Best practices for Subversion and Visual Studio projects

Alex Marshall picture Alex Marshall · Nov 14, 2009 · Viewed 42.4k times · Source

I've recently started working on various C# projects in Visual Studio as part of a plan for a large scale system that will be used to replace our current system that's built from a cobbling-together of various programs and scripts written in C and Perl. The projects I'm now working on have reached critical mass for being committed to subversion. I was wondering what should and should not be committed to the repository for Visual Studio projects. I know that it's going to generate various files that are just build-artifacts and don't really need to be committed, and I was wondering if anybody had any advice for properly using SVN with Visual Studio.
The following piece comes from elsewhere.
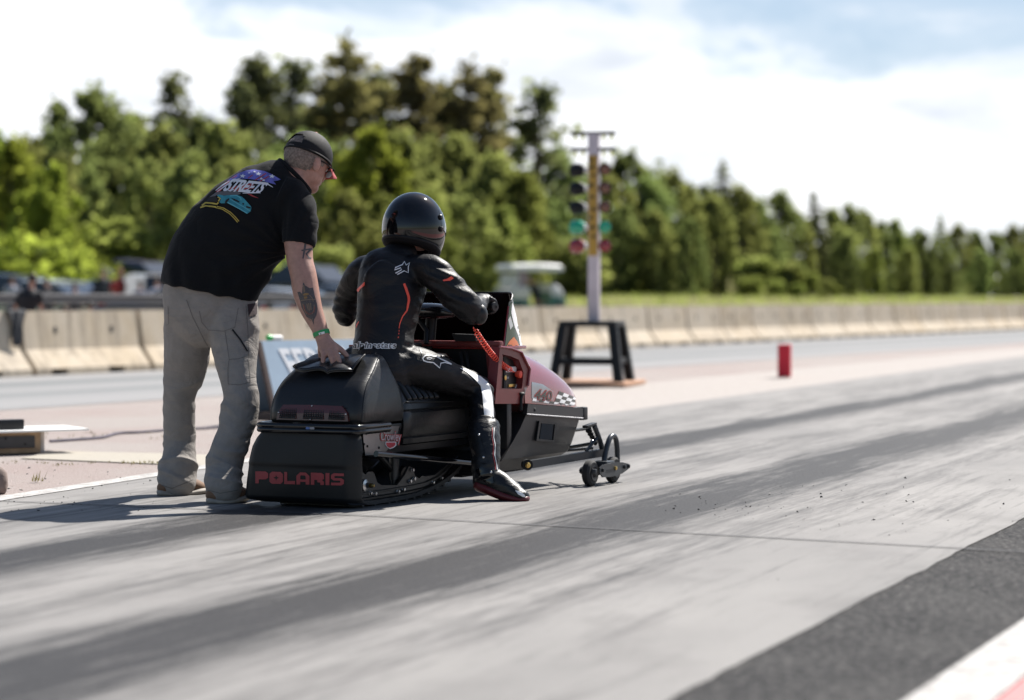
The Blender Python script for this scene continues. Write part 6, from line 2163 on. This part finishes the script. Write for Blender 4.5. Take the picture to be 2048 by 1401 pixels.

At the moment, I'm using an SVN 1.6 server with Visual Studio 2010 beta. Any advice, opinions are welcome.

Answer

Justin R. picture Justin R. · Nov 14, 2009

According to MSDN:

You can add the following files to Visual Studio source control:

  • Solution files (*.sln).
  • Project files, for example, *.csproj, *.vbproj files.
  • Application configuration files, based on XML, used to control run-time behavior of a Visual Studio project.

Files that you cannot add to source control include the following:

  • Solution user option files (*.suo).
  • Project user option files, for example, *.csproj.user, *.vbproj.user files.
  • Web information files, for example, *.csproj.webinfo, *.vbproj.webinfo, that control the virtual root location of a Web project.
  • Build output files, for example, *.dll and *.exe files.